Ethical blogging – UK Bloggers

While we love helping to forge meaningful ties between bloggers and brands, we want to make sure that we’re always promoting ethical blogging and encouraging our bloggers to be transparent with their readers about any commercial or sponsored relationships.

Our assignments may contain opportunities which involve the receiving of products for review (which you may be able to keep), the offer of complimentary services, free trips or event tickets, or some sort of financial renumeration, in exchange for publishing a piece of written or photographic content on your blog.

How you keep things above board is an ever evolving topic, but with the growing level of influence that bloggers are having over consumer decision-making and purchases, it makes sense that you fully disclose any incentive or payment that you’ve received as part of a written review.

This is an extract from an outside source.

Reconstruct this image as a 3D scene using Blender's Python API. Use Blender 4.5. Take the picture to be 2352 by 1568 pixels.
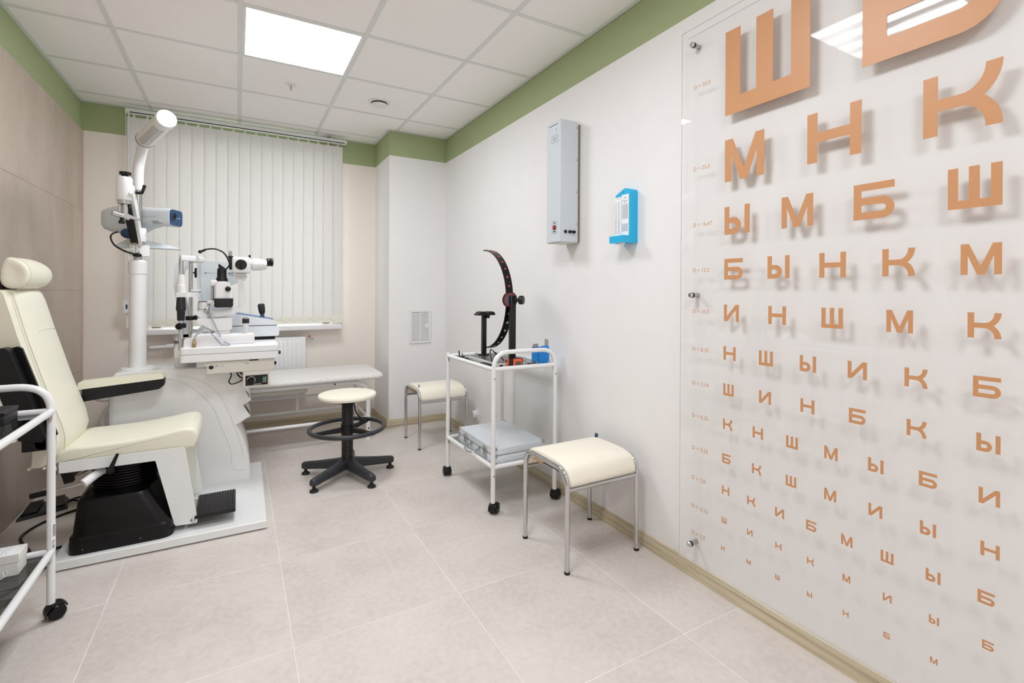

In the UK, the Office of Fair Trading (OFT) has warned that not disclosing paid-for promotional content, on a blog or microblogging platform like Twitter, constitutes deceptive practice under fair trading laws.

Similarly, it advises brands “not to engage in promotional activity unless bloggers within its network prominently disclose, in a manner unavoidable to the average consumer, that the promotion has been paid for or otherwise remunerated.”

The OFT explains, “The integrity of information published online is crucial so that people can make informed decisions on how to spend their money. We expect online advertising and marketing campaigns to be transparent so consumers can clearly tell when blogs, posts and microblogs have been published in return for payment or payment in kind. We expect this to include promotions for products and services as well as editorial content.”

So what does this mean for bloggers in the UK?

There are some simple steps that we recommend you follow, to ensure you’re being ethical in your blogging.

  • If you’ve received payment or incentive for a blog post, always disclose your interests. This will ensure that your readers know it is a marketing communication. An easy way to do this is to include a statement within the body of your post which says something along these lines: “This product was provided to me free of charge from the company in order to review it. However the opinions expressed in this review are independent and my own.”
  • Make sure you are following the appropriate terms and conditions of the social media platform or website that you are using in relation to promoting a product or service.
  • If you have been paid to write a sponsored post and have been asked to include a hyperlink within it, which links through to the brand you are working with, this should have the ‘nofollow’ attribute.
  • If you have an ongoing relationship with a sponsor, describe the terms of it in a post or disclosure page and link back to this in all related posts.
  • Clearly label advertising, advertorials and/or sponsored posts. This includes tweets on Twitter that are paid for (the IAB advises you use the hashtag #ad).
  • If you have been asked to write a review of a product or service, adhere to best practice by always writing honestly about your observations and experience. Don’t let payments or incentives sway your judgement or opinion.
  • Don’t be tempted to pay for social media followers. This is unethical and not something we endorse.

At the end of the day, this is all just common sense. As the blogging landscape changes, these guidelines are likely to evolve, so please continue to watch this space. We will do our best to keep you informed of new developments, and please feel free to share tips or advice with us too.